The area is a mix of residential and industrial buildings.
Image courtesy of Google Maps

Deemed too narrow for two-way traffic, the city’s Department of Transportation (DOT) will soon convert a pair of College Point streets into one-way roads.

The streets affects are 28th Avenue between 122nd Street and 120th Street — which will now only run westbound — and 29th Avenue between 120th Street and 122nd Street — which is slated to only run eastbound from now on. The change comes after decades of complaints from local residents and business owners of vehicular damage from large trucks squeezing their way through the narrow streets, sideswiping parked cars in the process.

The area in question is in the vicinity of a newly constructed NYPD cadet training academy on 28th Avenue.

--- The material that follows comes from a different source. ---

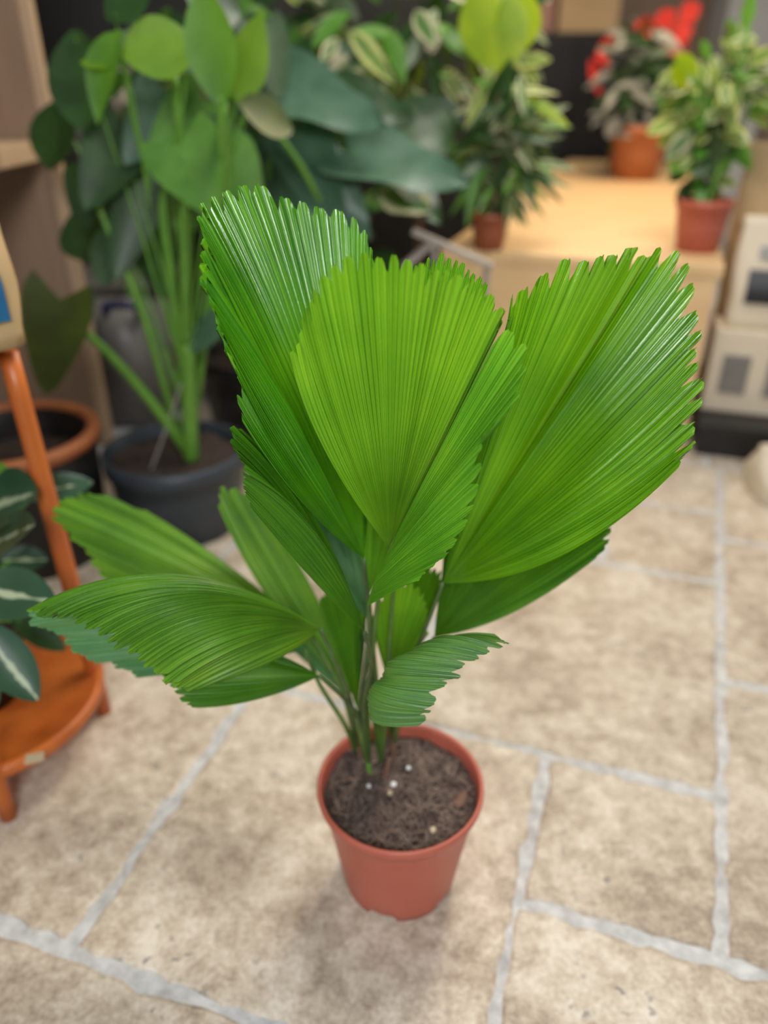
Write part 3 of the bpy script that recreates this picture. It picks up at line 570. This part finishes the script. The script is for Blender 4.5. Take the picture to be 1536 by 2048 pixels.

Reportedly, the main contributing factor to the decision was the narrow spacing of the streets, which are between 29 and 30 feet wide and have parking on both sides.

According to Community Board 7 Transportation Committee Chair Joseph Femenia, several local stakeholders attended a Dec. 3 meeting in which the issue was discussed. At that meeting, a DOT analysis was presented that supported the one-way change; state Senator Tony Avella also provided a statement favoring the switch.

According to Femenia, for decades there have been reports of vehicle mirrors and other damage to cars due to there not being enough space for large vehicles to pass from opposite directions.

“The need for this [is] based in safety, and the ability to maneuver around these streets with trucks and commercial vehicles going forward in this area,” he said.

With several industrial manufacturing businesses located in the area as well as municipal sanitation services and a NYPD tow pound, the streets are used for both passenger cars and commercial vehicles, including large tractor trailers.

Local civic group The 28th Avenue Homeowners Association circulated a petition to support the change before the decision had been made, with nearly all business owners and residents on the affected streets signing on in support.

Civic member Jim Singletary thanked CB 7 and the DOT for listening to the concerns of the neighborhood, saying that the problem used to be so bad that cars and vans with no room to move would often drive up onto the sidewalk.

“The street is not wide enough for cars and trucks to go in the opposite direction at the same time,” Singletary said.